This contrasts with the emphasis in a report by Martin Wheatley, a top UK regulator, last week that emphasized how Libor (London Interbank Offered Rate) should be repaired rather than replaced as this could not be done easily in the near term.

Gensler said there were alternatives for Libor - which is based on unsecured lending between banks, a market that has largely dried up in the wake of the 2008 crisis - but that market participants needed to decide.

"The critical thing is that it be based on observable transactions, sufficient so that we don't have misconduct in the setting of these rates," he said.
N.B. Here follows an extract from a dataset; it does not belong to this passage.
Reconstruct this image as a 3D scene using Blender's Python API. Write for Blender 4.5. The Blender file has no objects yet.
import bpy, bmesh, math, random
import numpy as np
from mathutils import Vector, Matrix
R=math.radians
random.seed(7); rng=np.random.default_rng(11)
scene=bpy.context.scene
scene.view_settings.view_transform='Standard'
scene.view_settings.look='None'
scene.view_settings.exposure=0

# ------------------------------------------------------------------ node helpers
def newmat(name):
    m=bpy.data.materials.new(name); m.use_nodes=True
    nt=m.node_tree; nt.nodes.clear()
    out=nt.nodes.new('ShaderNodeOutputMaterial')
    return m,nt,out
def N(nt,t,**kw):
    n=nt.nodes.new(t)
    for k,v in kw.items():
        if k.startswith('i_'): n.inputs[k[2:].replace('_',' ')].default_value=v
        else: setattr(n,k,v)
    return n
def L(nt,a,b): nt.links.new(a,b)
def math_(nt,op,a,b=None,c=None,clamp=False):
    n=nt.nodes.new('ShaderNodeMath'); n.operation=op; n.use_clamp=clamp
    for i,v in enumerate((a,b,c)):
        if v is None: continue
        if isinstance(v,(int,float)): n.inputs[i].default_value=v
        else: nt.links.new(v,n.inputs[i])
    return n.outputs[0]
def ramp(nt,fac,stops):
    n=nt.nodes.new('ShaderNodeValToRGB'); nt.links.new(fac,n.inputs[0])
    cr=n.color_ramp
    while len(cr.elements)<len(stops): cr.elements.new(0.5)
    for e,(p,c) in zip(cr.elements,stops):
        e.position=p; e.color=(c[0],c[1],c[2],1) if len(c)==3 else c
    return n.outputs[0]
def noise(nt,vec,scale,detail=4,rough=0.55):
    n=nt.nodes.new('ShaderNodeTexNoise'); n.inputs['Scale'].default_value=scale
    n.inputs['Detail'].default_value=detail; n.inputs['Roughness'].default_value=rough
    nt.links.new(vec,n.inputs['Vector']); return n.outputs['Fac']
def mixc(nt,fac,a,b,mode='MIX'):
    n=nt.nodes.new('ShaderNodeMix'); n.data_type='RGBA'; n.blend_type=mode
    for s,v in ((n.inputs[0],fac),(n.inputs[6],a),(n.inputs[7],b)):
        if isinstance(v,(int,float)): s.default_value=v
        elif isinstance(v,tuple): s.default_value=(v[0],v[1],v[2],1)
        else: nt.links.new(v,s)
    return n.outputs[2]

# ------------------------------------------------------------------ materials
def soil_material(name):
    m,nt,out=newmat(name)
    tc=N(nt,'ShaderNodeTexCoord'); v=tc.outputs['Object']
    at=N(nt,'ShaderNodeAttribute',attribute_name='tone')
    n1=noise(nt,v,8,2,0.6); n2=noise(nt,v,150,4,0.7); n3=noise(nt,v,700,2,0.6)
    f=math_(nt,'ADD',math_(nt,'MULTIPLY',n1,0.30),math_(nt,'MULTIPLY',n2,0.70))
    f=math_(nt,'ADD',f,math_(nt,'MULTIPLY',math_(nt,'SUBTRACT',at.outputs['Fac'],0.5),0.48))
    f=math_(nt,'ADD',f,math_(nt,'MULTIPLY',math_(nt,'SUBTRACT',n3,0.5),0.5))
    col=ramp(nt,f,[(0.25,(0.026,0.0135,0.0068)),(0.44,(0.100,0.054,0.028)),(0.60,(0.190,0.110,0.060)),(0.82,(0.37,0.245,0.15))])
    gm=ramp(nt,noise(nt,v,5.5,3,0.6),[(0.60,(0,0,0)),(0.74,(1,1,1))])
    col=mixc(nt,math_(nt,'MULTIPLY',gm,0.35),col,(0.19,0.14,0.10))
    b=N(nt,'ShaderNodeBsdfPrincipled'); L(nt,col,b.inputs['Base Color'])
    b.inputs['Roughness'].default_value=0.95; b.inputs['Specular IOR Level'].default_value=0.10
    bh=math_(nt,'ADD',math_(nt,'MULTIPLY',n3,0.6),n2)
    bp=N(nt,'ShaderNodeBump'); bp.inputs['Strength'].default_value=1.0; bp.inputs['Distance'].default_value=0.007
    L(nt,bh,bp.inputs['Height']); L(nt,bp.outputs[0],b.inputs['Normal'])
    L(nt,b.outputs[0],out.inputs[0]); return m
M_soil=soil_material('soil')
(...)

Wheatley, managing director of the Financial Services Authority, mapped out in his report how to improve governance of Libor, taking it out of the hands of lobby group the British Bankers Association, a step Gensler welcomed.

Wheatley and Gensler will now head an IOSCO-led task force to look for alternatives. In Madrid Gensler will attend an IOSCO meeting to sketch out a work plan for the task force, which is due to report by next March.

ALIGNMENT

Gensler, the top derivatives regulator in the United States, is overseeing a welter of changes that will reshape the $650 trillion global industry, which generates crucial revenues for investment banks and trading firms.

He said there had been "tremendous progress" in harmonizing transatlantic derivatives rules, such as on the amount of safety margin trading partners have to put up in uncleared over-the-counter derivative markets.

"We are committed in the U.S. to have alignment with Europe and hopefully Asia," Gensler said.

"We said jointly ... that (a safety margin) should not be required of non-financials or end users," he said.

"I would hope that that would become the international consensus. For financial entities, we are considering when different types of margin should be posted."